→ STORED DATA
/---
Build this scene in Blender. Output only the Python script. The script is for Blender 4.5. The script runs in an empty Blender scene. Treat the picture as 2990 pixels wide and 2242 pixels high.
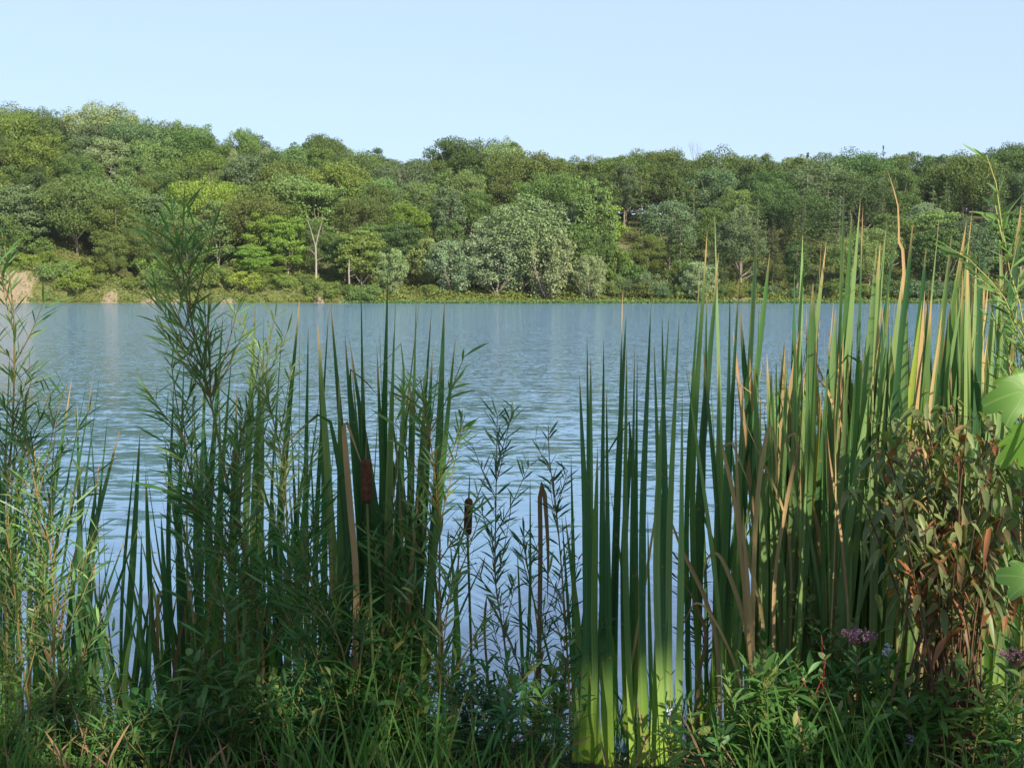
import bpy, math, random
import numpy as np
from mathutils import Vector
R = math.radians
random.seed(7); rng = np.random.default_rng(7)
scn = bpy.context.scene
COL = scn.collection
# ------------------------------------------------------------------ camera
CAM = np.array([0.0, 0.0, 1.45]); FPX, CX, CY, HOR = 3609.0, 1495.0, 1121.0, 861.0
PITCH = math.atan((CY - HOR) / FPX)
cam = bpy.data.objects.new('camera', bpy.data.cameras.new('camera')); COL.objects.link(cam)
cam.location = CAM; cam.rotation_euler = (math.pi / 2 - PITCH, 0, 0)
cam.data.sensor_width = 36; cam.data.lens = 36 * FPX / 2990
cam.data.clip_start = 0.05; cam.data.clip_end = 6000
scn.camera = cam
# ------------------------------------------------------------------ light
SUN_AZ, SUN_EL = R(30), R(31)          # behind the camera, to the right
S = np.array([math.sin(SUN_AZ) * math.cos(SUN_EL), -math.cos(SUN_AZ) * math.cos(SUN_EL), math.sin(SUN_EL)])
w = bpy.data.worlds.new("World"); scn.world = w; w.use_nodes = True
nt = w.node_tree; nt.nodes.clear()
sky = nt.nodes.new('ShaderNodeTexSky'); sky.sky_type = 'NISHITA'; sky.sun_disc = False
sky.sun_elevation = SUN_EL; sky.sun_rotation = math.pi - SUN_AZ
sky.air_density = 1.0; sky.dust_density = 1.5; sky.ozone_density = 3.0; sky.altitude = 100
bg = nt.nodes.new('ShaderNodeBackground'); bg.inputs[1].default_value = 0.095
wo = nt.nodes.new('ShaderNodeOutputWorld')
veil = nt.nodes.new('ShaderNodeMix'); veil.data_type = 'RGBA'; veil.inputs[0].default_value = .7    # summer haze evens the sky out
nt.links.new(sky.outputs[0], veil.inputs[6]); veil.inputs[7].default_value = (3.22, 4.12, 5.7, 1)
nt.links.new(veil.outputs[2], bg.inputs[0]); nt.links.new(bg.outputs[0], wo.inputs[0])
sl = bpy.data.lights.new('sun', 'SUN'); sl.energy = 5.0; sl.angle = R(0.5); sl.color = (1.0, 0.90, 0.74)
so = bpy.data.objects.new('sun', sl); COL.objects.link(so); so.location = (20, -30, 30)
so.rotation_euler = Vector(S).to_track_quat('Z', 'Y').to_euler()
scn.view_settings.view_transform = 'Standard'; scn.view_settings.look = 'None'
scn.view_settings.exposure = 1.1; scn.view_settings.gamma = 1
scn.cycles.max_bounces = 8; scn.cycles.transparent_max_bounces = 8

# ------------------------------------------------------------------ helpers
def q(px, py, Y):
    """the point at depth Y seen at photo pixel px, py"""
    cp, sp = math.cos(PITCH), math.sin(PITCH)
    dx, du = (px - CX) / FPX, (CY - py) / FPX
    d = np.array([dx, cp + du * sp, -sp + du * cp])
    return CAM + d * (Y / d[1])
def px_of(x, Y): return CX + x / (Y * math.cos(PITCH)) * FPX
def nrm(a): return a / (np.linalg.norm(a, axis=-1, keepdims=True) + 1e-12)
class MB:
    def __init__(s): s.v = []; s.f = []; s.u = []; s.n = 0
    def grid(s, V, U=None):
        """V: (n, rows, cols, 3) grids of quads, U: (n, rows, cols, 2)"""
        n, r, c, _ = V.shape
        idx = np.arange(n * r * c).reshape(n, r, c) + s.n
        F = np.stack([idx[:, :-1, :-1], idx[:, 1:, :-1], idx[:, 1:, 1:], idx[:, :-1, 1:]], -1).reshape(-1, 4)
        if U is None: U = np.zeros((n, r, c, 2))
        s.v.append(V.reshape(-1, 3)); s.f.append(F); s.u.append(U.reshape(-1, 2)); s.n += n * r * c
    def mesh(s, name, mat, smooth=False):
        V = np.concatenate(s.v).astype(np.float32); F = np.concatenate(s.f).astype(np.int32); U = np.concatenate(s.u).astype(np.float32)
        me = bpy.data.meshes.new(name)
        me.vertices.add(len(V)); me.vertices.foreach_set('co', V.ravel())
        me.loops.add(F.size); me.loops.foreach_set('vertex_index', F.ravel())
        me.polygons.add(len(F)); me.polygons.foreach_set('loop_start', np.arange(0, F.size, 4, dtype=np.int32))
        me.polygons.foreach_set('loop_total', np.full(len(F), 4, dtype=np.int32))
        if smooth: me.polygons.foreach_set('use_smooth', np.ones(len(F), dtype=bool))
        uv = me.uv_layers.new(name='UVMap'); uv.data.foreach_set('uv', U[F.ravel()].ravel())
        me.update(calc_edges=True)
        me.materials.append(mat)
        return me
    def build(s, name, mat, parent=None, col=None, smooth=False):
        o = bpy.data.objects.new(name, s.mesh(name, mat, smooth)); COL.objects.link(o)
        if parent is not None: o.parent = parent; o.matrix_parent_inverse = parent.matrix_world.inverted()
        if col is not None: o.color = (*col, 1)
        return o
def thing(name, loc, label='', cat='', group=None):
    o = bpy.data.objects.new(name, None); COL.objects.link(o); o.location = loc
    o.matrix_world.translation = loc
    o.empty_display_size = 0.2; tag(o, label, cat, group); return o
def tag(o, label=None, cat=None, group=None, kind=None):
    if label: o['label'] = label
    if cat: o['category'] = cat
    if group: o['group'] = group
    if kind: o['kind'] = kind
    return o
def spline(pts, n):
    P = np.array(pts, float)
    if len(P) == 2: return P[0] + (P[1] - P[0]) * np.linspace(0, 1, n)[:, None]
    E = np.vstack([2 * P[0] - P[1], P, 2 * P[-1] - P[-2]])
    seg = np.linalg.norm(np.diff(P, axis=0), axis=1); cum = np.concatenate([[0], np.cumsum(seg)])
    out = []
    for t in np.linspace(0, cum[-1] * 0.99999, n):
        i = min(int(np.searchsorted(cum, t, side='right')) - 1, len(seg) - 1); u = (t - cum[i]) / max(seg[i], 1e-9)
        p0, p1, p2, p3 = E[i], E[i + 1], E[i + 2], E[i + 3]
        out.append(0.5 * ((2 * p1) + (p2 - p0) * u + (2 * p0 - 5 * p1 + 4 * p2 - p3) * u * u + (3 * p1 - p0 - 3 * p2 + p3) * u ** 3))
    return np.array(out)
def tube(mb, pts, r0, r1, n=8, sides=5, curve=True):
    P = spline(pts, n) if curve else np.array(pts, float)
    n = len(P); T = nrm(np.gradient(P, axis=0)); ref = np.array([0.31, 0.87, 0.13])
    A = nrm(np.cross(T, ref)); B = np.cross(T, A); r = np.linspace(r0, r1, n)[:, None, None]
    a = np.linspace(0, 2 * math.pi, sides + 1)[None, :, None]
    V = P[:, None, :] + r * (A[:, None] * np.cos(a) + B[:, None] * np.sin(a))
    uu = np.broadcast_to(np.linspace(0, 1, sides + 1)[None, :], (n, sides + 1)); vv = np.broadcast_to(np.linspace(0, 1, n)[:, None], (n, sides + 1))
    mb.grid(V[None], np.stack([uu, vv], -1)[None])
    return P
def ribbon(mb, pts, width, face=0.0, twist=0.0, n=16, fold=0.12, taper=0.55, base=0.7):
    """a long blade: pts along its length, face = angle of its flat about the length (0 faces the camera)"""
    P = spline(pts, n); T = nrm(np.gradient(P, axis=0)); s = np.linspace(0, 1, n)
    A = nrm(np.cross(T, np.array([0, 1.0, 0.05]))); B = np.cross(A, T)
    an = face + twist * s ** 1.4
    side = A * np.cos(an)[:, None] + B * np.sin(an)[:, None]; nm = np.cross(side, T)
    wd = width * np.minimum(1, base + (1 - base) * s / 0.3) * np.clip((1 - s) / taper, 0, 1) ** 0.75 + 0.0006
    W = wd[:, None] * side / 2
    V = np.stack([P - W, P + nm * (wd * fold)[:, None], P + W], 1)
    U = np.stack([np.broadcast_to(np.array([0, .5, 1.]), (n, 3)), np.broadcast_to(s[:, None], (n, 3))], -1)
    mb.grid(V[None], U[None])
def leaves(mb, B, D, N, L, W, droop=0.2, K=5, fold=0.0, peak=0.45):
    B = np.asarray(B, float); n = len(B); D = nrm(np.asarray(D, float)); L = np.broadcast_to(L, (n,)); W = np.broadcast_to(W, (n,)); dr = np.broadcast_to(droop, (n,))
    side = nrm(np.cross(D, np.asarray(N, float))); up = np.cross(side, D)
    s = np.linspace(0, 1, K); e = math.log(0.5) / math.log(peak); prof = np.sin(math.pi * s ** e) * 0.96 + 0.04; prof[-1] = 0.02; prof[0] = 0.1
    P = B[:, None] + D[:, None] * (L[:, None] * s)[..., None]
    P[..., 2] -= dr[:, None] * L[:, None] * s ** 2
    Wv = side[:, None] * (W[:, None] * prof / 2)[..., None]
    if fold: V = np.stack([P - Wv, P - up[:, None] * (W[:, None] * prof * fold)[..., None], P + Wv], 2); us = np.array([0, .5, 1.])
    else: V = np.stack([P - Wv, P + Wv], 2); us = np.array([0., 1.])
    U = np.stack(np.broadcast_arrays(us[None, None, :], s[None, :, None] + np.zeros((n, 1, 1))), -1)
    mb.grid(V, U)
def rdir(n):
    return nrm(rng.normal(size=(n, 3)))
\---
→ EXERCISE PROMPT
Each line in the material either holds the string "scene" or does not. State how many do, and nothing else.

→ THE RESULT
2